D’ailleurs, dans un autre bureau, il enchaine une nouvelle réunion avec la directrice des ressources humaines. Ensemble, ils analysent les moyens de renforcer la dynamique interne de cette structure. Sa position est claire : il faut consolider le dialogue social, aider les 150 agents à comprendre le sens des orientations fixées par les élus, désamorcer les éventuels conflits dans le cadre du schéma de mutualisation qui, contraintes financières oblige, se traduira par une commande publique plus exigeante. « C’est une collectivité qui bouge » estime-t-il « et qui entre dans sa vitesse de croisière ». Un peu comme lui qui, à mi-mandat, s’est fixé un objectif : changer l’image de sa ville en la rebâtissant. « Il ne s’agit pas de réinventer. Il s’agit de faire un petit bout puis un petit bout ».
Et de nous présenter la chargée de mission « Petites villes de demain ». Bort-les-Orgues a reçu, au même titre que quelques autres communes du Plateau de Millevaches, ce label qui s’inscrit dans le cadre de l’opération de revitalisation des territoires (ORT). Ce qui ouvre le droit à des aides publiques pour des projets clairement identifiés. Bort-les-Orgues n’en manque pas.
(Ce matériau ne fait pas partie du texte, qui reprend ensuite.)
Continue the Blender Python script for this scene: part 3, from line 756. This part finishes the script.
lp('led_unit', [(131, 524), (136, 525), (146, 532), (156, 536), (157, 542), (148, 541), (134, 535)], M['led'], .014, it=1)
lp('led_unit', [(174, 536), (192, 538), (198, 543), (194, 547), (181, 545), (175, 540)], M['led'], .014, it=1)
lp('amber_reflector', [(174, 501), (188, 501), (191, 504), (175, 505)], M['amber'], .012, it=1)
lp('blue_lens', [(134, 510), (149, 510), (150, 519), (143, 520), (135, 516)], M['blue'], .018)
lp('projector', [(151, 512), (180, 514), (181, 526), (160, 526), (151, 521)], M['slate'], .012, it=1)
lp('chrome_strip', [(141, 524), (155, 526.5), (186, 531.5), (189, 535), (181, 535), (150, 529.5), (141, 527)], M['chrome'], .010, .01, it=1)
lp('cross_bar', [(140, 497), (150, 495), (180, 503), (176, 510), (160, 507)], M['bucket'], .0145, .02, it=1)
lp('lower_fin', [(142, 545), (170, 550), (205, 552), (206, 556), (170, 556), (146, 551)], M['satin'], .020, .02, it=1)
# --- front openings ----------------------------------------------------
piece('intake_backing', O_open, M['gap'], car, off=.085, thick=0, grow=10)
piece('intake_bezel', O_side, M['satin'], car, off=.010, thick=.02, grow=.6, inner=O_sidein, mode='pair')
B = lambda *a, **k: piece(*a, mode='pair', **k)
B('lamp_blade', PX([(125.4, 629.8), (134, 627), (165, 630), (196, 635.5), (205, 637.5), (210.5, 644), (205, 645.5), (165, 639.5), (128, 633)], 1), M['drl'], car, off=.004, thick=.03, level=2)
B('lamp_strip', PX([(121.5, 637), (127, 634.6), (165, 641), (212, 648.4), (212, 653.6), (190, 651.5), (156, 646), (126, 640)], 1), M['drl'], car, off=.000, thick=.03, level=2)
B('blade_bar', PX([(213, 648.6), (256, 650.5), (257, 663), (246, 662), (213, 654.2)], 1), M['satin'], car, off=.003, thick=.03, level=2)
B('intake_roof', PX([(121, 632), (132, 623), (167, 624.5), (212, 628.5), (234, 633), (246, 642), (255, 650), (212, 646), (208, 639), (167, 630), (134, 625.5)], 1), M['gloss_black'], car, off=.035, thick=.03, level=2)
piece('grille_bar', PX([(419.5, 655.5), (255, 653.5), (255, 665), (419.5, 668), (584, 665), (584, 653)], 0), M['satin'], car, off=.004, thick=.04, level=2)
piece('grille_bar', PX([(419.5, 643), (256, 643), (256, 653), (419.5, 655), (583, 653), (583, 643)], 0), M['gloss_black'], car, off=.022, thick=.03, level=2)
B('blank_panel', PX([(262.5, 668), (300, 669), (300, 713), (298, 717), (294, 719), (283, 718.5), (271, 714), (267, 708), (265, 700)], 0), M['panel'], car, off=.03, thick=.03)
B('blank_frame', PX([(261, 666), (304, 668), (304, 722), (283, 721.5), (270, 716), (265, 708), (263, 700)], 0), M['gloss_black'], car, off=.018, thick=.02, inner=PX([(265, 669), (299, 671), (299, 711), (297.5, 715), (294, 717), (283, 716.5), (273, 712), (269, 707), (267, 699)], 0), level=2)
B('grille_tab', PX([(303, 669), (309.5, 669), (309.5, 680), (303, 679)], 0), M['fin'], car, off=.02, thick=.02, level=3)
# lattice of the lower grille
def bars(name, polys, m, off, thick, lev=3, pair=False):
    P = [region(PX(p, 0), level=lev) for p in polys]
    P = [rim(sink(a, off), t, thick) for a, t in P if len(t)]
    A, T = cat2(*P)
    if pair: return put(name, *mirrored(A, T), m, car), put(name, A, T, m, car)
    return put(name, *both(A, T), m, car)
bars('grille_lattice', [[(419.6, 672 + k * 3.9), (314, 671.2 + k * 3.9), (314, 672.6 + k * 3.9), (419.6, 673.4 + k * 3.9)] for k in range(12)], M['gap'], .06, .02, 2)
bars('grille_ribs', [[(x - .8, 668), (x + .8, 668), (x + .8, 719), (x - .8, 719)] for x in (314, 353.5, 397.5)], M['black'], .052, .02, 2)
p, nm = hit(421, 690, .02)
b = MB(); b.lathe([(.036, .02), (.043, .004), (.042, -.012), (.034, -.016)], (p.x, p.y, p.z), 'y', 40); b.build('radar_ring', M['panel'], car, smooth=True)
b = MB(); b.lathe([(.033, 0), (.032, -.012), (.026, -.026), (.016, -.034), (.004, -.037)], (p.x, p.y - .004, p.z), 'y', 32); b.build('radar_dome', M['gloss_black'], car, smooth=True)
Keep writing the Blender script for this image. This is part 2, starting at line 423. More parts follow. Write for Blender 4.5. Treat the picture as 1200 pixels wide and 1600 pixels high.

Le maire a dans sa besace dix fiches actions qui balaient plusieurs thématiques allant de l’habitat au développement économique sans oublier le patrimoine local. Le dossier le plus avancé touche une friche industrielle, l’ancienne manufacture corrézienne de vêtements (MCV) qui pourrait, en partie, être transformée en logements collectifs pour séniors et pavillons individuels. « Ce ne sont pas les idées qui manquent », martèle le maire. « Mais il faut se donner un peu de temps et surtout éviter d’effacer le passé industriel ». Mais là encore, il va lui falloir, avec son équipe, trouver des partenaires, croiser les sources de financements et s’armer de patience. À l’image de ces Corréziens du plateau, Eric Ziolo veut donner du temps au temps pour que « peu à peu, l’oiseau fasse son nid » et que sa ville natale trouve un nouvel élan.